Email marketing is a great tool and one that businesses and organizations of all types should take advantage of on one level or another. However, just like every other form of customer communication, it’s not without a few danger zones.
One of the areas to watch out for is personalization of your emails. This is the process whereby the computer automatically inserts the first name or other personal info into an email where you say to. The problem is, the computer doesn’t apply common sense, that’s up to you.
Danger Zone: Clearly Impersonal Emails Personalized
If you look closely enough, you’ll see that this email (which looks nothing like an email) says “Dear Tim” right before some words that sound nothing like an email.
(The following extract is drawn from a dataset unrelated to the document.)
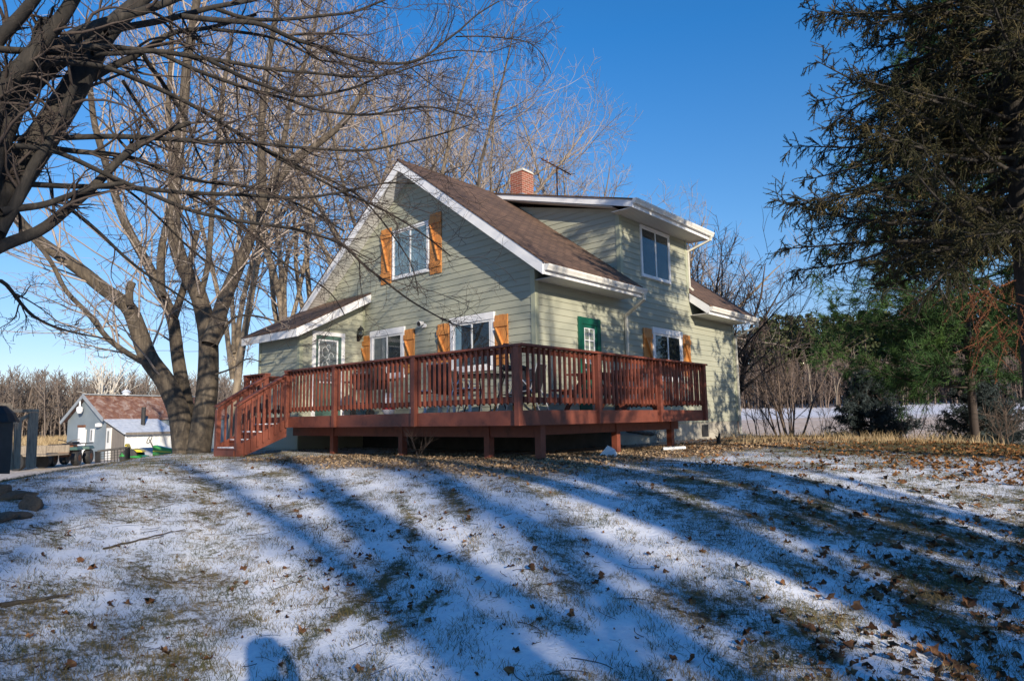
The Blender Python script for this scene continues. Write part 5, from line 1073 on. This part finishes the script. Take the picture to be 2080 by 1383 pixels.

Some people just like the sound of their own name and I’m right there with them, but other than some tiny potential endearment just because I see my name, using it in this email makes no sense at all.
There is no “personal” to this email. It looks like a web-page, it reads like a web-page, it essentially is a web-page that was delivered to my email inbox. Do they really think that I’m going to believe that they wrote this and arranged all these pictures and links, just for me?
Danger Zone: Email list “name field” problems
How does the system know what name to put in that spot anyway? It uses the information input into a form when the recipient signed-up to get the emails. The problem is that people don’t always follow instructions.
I, for example, might decide to use the name of my company, Crazy Tree Media, instead of my name in a form. I might not feel like giving out my name at the time. So, from then on, I will get emails from that company that say “Dear Crazy” at the beginning. Thus confusing me and making me think the email is from my wife.
If you have time to go through your entire list looking for things like this and fixing them, or at least being aware of them, then you can make the call. But sending out a personalized mass email to a list you haven’t looked through name by name is, IMHO, more trouble than it’s worth.
Weigh The Benefit
When writing an email to be sent to the masses, I often ask myself… what is the real benefit of personalization on this email. Sometimes it’s really a big deal. If you’re trying to make your email sound like it really is to just one person, it could be the way to go.
But at the same time, I think it’s possible to alienate people by using any form of automated “trickery”. If it’s clearly a mass email, give folks some credit for knowing the difference. If it really is personal, then you probably won’t be using a mass email system anyway, right?